The Senate Committee on Small Business and Entrepreneurship heard detailed testimony from policy experts and researchers warning that China is exploiting U.S. innovation ecosystems and federal small-business research programs, and lawmakers debated legislative and administrative ways to tighten safeguards.
The committee's chair, Senator Joni Ernst, framed the hearing as part of an effort to "lock down our innovation pipeline," citing a range of threats including investment, talent-recruitment programs and industrial espionage. Ernst said a U.S. Trade Representative and FBI estimate places annual intellectual-property losses to China between $225 billion and $600 billion, and she told the panel her recent report found that "64% of applications flagged for foreign risk were still eligible to receive taxpayer dollars." Ernst also noted she introduced the Innovate Act to standardize foreign-ties due diligence across federal programs.
Why it matters: The Small Business Innovation Research (SBIR) and Small Business Technology Transfer (STTR) programs award federal funds intended to help startups and small firms move research from prototype to market. Witnesses said those firms are both strategically important and especially vulnerable to acquisition and exploitation by foreign actors because many lack in-house legal, compliance or cybersecurity resources.
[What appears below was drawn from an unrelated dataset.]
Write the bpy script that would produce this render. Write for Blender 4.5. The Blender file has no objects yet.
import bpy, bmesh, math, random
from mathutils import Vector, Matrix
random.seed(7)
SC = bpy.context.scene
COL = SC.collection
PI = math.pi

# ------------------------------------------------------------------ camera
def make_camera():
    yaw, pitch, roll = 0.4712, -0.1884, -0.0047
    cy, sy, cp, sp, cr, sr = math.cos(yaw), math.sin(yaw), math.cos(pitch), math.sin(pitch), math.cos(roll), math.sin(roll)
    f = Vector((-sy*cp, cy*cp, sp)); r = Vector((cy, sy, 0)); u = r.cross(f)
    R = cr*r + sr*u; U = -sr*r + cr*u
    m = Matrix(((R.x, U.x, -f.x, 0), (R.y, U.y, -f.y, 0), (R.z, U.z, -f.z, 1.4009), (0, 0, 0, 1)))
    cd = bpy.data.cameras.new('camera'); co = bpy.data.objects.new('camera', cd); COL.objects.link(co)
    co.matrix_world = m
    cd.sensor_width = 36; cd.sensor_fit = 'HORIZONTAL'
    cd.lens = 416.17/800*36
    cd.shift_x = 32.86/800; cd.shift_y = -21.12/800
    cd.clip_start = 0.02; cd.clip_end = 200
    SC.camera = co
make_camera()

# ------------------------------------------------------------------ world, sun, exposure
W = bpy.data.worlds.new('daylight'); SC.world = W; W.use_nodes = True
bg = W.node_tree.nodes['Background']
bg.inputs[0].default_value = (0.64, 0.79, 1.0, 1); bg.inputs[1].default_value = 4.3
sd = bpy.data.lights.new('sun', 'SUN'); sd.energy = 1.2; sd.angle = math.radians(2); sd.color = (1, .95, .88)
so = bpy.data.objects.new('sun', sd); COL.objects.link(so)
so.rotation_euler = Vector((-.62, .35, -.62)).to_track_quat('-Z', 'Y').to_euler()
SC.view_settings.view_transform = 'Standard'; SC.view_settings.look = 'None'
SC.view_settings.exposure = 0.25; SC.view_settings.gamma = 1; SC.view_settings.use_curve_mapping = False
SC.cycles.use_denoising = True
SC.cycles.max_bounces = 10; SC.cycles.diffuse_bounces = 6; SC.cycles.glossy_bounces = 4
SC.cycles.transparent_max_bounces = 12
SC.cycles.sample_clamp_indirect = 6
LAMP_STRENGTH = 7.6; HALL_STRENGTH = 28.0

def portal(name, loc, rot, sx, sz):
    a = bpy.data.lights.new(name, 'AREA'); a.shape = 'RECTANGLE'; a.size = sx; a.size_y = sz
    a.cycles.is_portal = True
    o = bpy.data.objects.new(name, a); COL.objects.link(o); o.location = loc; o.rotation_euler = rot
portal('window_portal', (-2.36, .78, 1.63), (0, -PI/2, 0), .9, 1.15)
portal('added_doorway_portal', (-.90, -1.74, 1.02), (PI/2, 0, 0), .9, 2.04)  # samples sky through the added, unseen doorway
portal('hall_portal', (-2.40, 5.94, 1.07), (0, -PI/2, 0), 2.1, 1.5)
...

Experts who testified recommended a mix of better data, more adaptive due diligence, and strengthened incentives to keep production and commercialization onshore. Emily Della Bruyere, senior fellow at the Foundation for Defense of Democracies, told the committee, "China is winning the technological competition against the United States," and argued Washington should both harden purchase/award rules and push private firms to choose between the U.S. and Chinese markets when seeking federal support.
Dr. Shivakumar, director of the Renewing American Innovation program at the Center for Strategic and International Studies, said SBIR is "a proven national security asset" and urged strengthening commercialization pathways rather than overregulating the program. He recommended more sustained funding for federal R&D agencies, flexible follow-on funding to bridge the "valley of death" between prototype and scale, and cybersecurity support for awardees.
William Hannes, a research professor at Georgetown's Center for Security and Emerging Technology, described China's approach to acquiring foreign technology as state-directed and institutionalized. "China treats foreign technology acquisition as an academic discipline," he testified, and he urged better catalogs and shared data on suspect individuals and venues so agency grant officers can vet proposals systematically rather than relying on chance discovery.
Committee members from both parties pressed witnesses on concrete steps. Senator Ed Markey (D-Mass.), the committee's ranking member, emphasized the broader impact of proposed federal cuts to research agencies and the need to keep universities and research institutions funded. Senators from both parties discussed using existing authorities such as CFIUS, strengthening denial presumptions for sensitive awards, and coordinating with allies that face similar threats.
Formal committee actions recorded during the hearing were procedural: Chair Ernst asked unanimous consent to place her report into the record and later to enter an article by a CSIS scholar; the committee accepted a GAO evaluation of the foreign-ties due diligence program into the record "without objection," and the committee granted a two-week period for members to submit questions and for the record to remain open. The committee adjourned at the hearing's close.
Key numbers and program context discussed at the hearing included: SBIR/STTR program history (since 1982, cited figures included "more than 207,000 awards totaling more than $72 billion"), the 2021 DOD review flagging exploitation of SBIR, the 2022 SBIR STTR Extension Act that created a foreign-ties due-diligence framework, and testimony from members noting that six of the 25 largest Department of Defense SBIR recipients had links to China yet received nearly $180 million from the Pentagon in 2023–24.
What happens next: Witnesses and multiple senators urged reauthorization and strengthening of SBIR/STTR, better data-sharing across agencies, targeted cybersecurity assistance for small firms, and policies that favor onshore commercialization. The committee left its record open for two weeks for follow-up questions and additional materials; no new statutory changes were voted on during the hearing.